View of Saguaro National Park

On the weekend nights, we explored the city, went to the movies, saw concerts at Hotel Congress and the Rialto Theater, and visited coffee shops. Between our two REU programs we were from pretty much all different parts of the United States. We had students from places such as the Navajo Nation, Hawaii, New York and California. I think altogether we had people from every time zone in the United States. It was interesting to hear about everyone’s backstory and how we had found our way to Arizona for the summer.

The future is definitely brighter after my research experience with the CIAN faculty at UA. I was able to learn about the role photonics plays in shaping our future communication networks and be in a community with great faculty and motivated peers. The REU coordinators at CIAN definitely tried their best to make the experience as memorable and rewarding for the participants as possible. I would recommend the program to any undergraduate, who is interested in participating and developing skills for a science-based career in a positive and engaging environment.

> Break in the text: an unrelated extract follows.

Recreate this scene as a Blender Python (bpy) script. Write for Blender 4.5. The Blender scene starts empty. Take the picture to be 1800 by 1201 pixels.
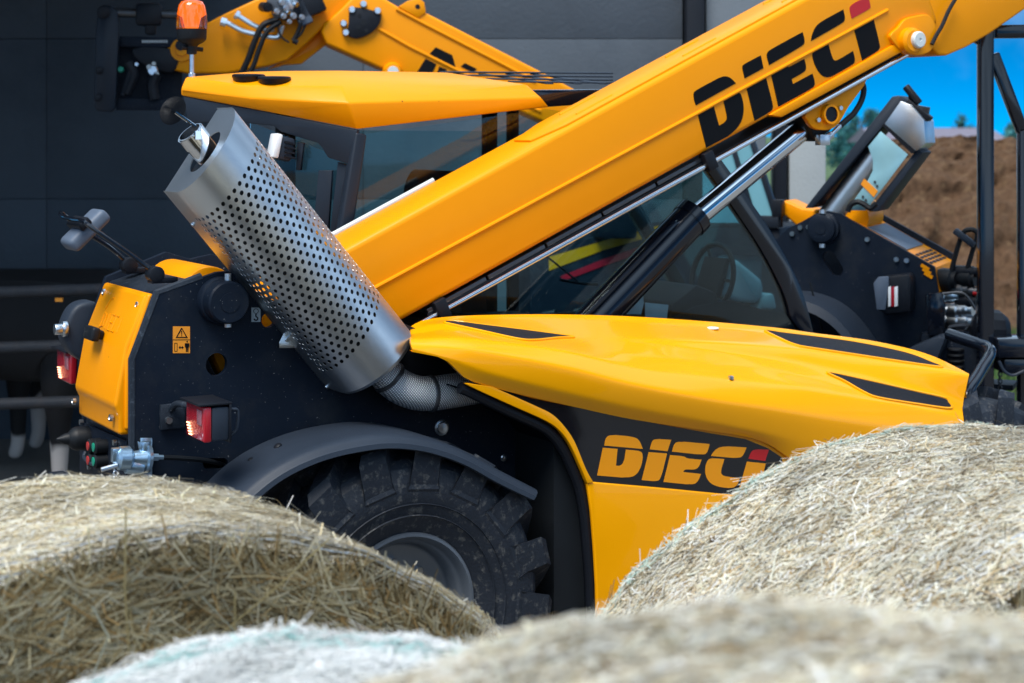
import bpy, bmesh, math, random
import numpy as np
from mathutils import Vector, Matrix
random.seed(7)
rng = np.random.default_rng(11)
R = math.radians
scene = bpy.context.scene
col = scene.collection

# ------------------------------------------------------------------ camera, sky, sun, exposure
FPX, CX, HY, CAMH = 3000.0, 900.0, 232.0, 2.38      # a 60 mm lens, eye level 2.38 m
cam_data = bpy.data.cameras.new('camera')
cam_data.lens = 60.0; cam_data.sensor_width = 36.0
cam_data.shift_y = -(600.5 - HY) / 1800.0
cam_data.clip_start = 0.05; cam_data.clip_end = 2000.0
cam_data.dof.use_dof = True; cam_data.dof.focus_distance = 6.35; cam_data.dof.aperture_fstop = 3.2
cam = bpy.data.objects.new('camera', cam_data); col.objects.link(cam)
cam.location = (0, 0, CAMH); cam.rotation_euler = (R(90), 0, 0)
scene.camera = cam

SUN_EL, SUN_AZ = 60.0, 205.0      # degrees; azimuth measured clockwise from +Y
world = bpy.data.worlds.new('World'); scene.world = world; world.use_nodes = True
wn = world.node_tree.nodes; wl = world.node_tree.links
bg = wn['Background']
sky = wn.new('ShaderNodeTexSky'); sky.sky_type = 'NISHITA'; sky.sun_disc = False
sky.sun_elevation = R(SUN_EL); sky.sun_rotation = R(SUN_AZ)
sky.altitude = 10000; sky.air_density = 0.62; sky.dust_density = 0.0; sky.ozone_density = 10.0
hs = wn.new('ShaderNodeHueSaturation'); hs.inputs['Saturation'].default_value = 1.26; hs.inputs['Hue'].default_value = 0.478
wl.new(sky.outputs[0], hs.inputs['Color'])
# broken white cloud, the same rule all over the sky
wtc = wn.new('ShaderNodeTexCoord'); wno = wn.new('ShaderNodeTexNoise'); wno.noise_dimensions = '4D'
wno.inputs['W'].default_value = 3.68; wno.inputs['Scale'].default_value = 1.9; wno.inputs['Detail'].default_value = 7; wno.inputs['Roughness'].default_value = 0.55
wl.new(wtc.outputs['Generated'], wno.inputs['Vector'])
wr = wn.new('ShaderNodeMapRange'); wr.interpolation_type = 'SMOOTHSTEP'; wr.inputs[1].default_value = 0.44; wr.inputs[2].default_value = 0.56
wl.new(wno.outputs['Fac'], wr.inputs[0])
wm = wn.new('ShaderNodeMix'); wm.data_type = 'RGBA'; wl.new(wr.outputs[0], wm.inputs[0]); wl.new(hs.outputs[0], wm.inputs[6])
wm.inputs[7].default_value = (7.0, 9.4, 12.2, 1)
wl.new(wm.outputs[2], bg.inputs['Color'])
bg.inputs['Strength'].default_value = 0.05

sun_data = bpy.data.lights.new('sun', 'SUN'); sun_data.energy = 1.7; sun_data.angle = R(32); sun_data.color = (1.0, 0.95, 0.88)
sun = bpy.data.objects.new('sun', sun_data); col.objects.link(sun)
sd = Vector((math.sin(R(SUN_AZ)) * math.cos(R(SUN_EL)), math.cos(R(SUN_AZ)) * math.cos(R(SUN_EL)), math.sin(R(SUN_EL))))
sun.location = (-3, -4, 12); sun.rotation_euler = (-sd).to_track_quat('-Z', 'Y').to_euler()
scene.view_settings.view_transform = 'Standard'; scene.view_settings.look = 'None'
scene.view_settings.exposure = 1.48; scene.view_settings.gamma = 1.0
scene.render.engine = 'CYCLES'
scene.cycles.use_denoising = True
scene.cycles.max_bounces = 8; scene.cycles.transparent_max_bounces = 12
scene.cycles.caustics_reflective = False; scene.cycles.caustics_refractive = False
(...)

Picture from One of the Weekend Trips


Brandon O’Shea is a senior at Stony Brook University majoring in Physics and Mathematics. He was born and raised in Ozone Park, New York. Brandon is currently interested in pursuing a career in optics. Fields in optics he is interested in exploring include nonlinear optics, quantum optics, and holography. Brandon participated in the Hooked On Photonics REU program at the University of Arizona in Summer 2014.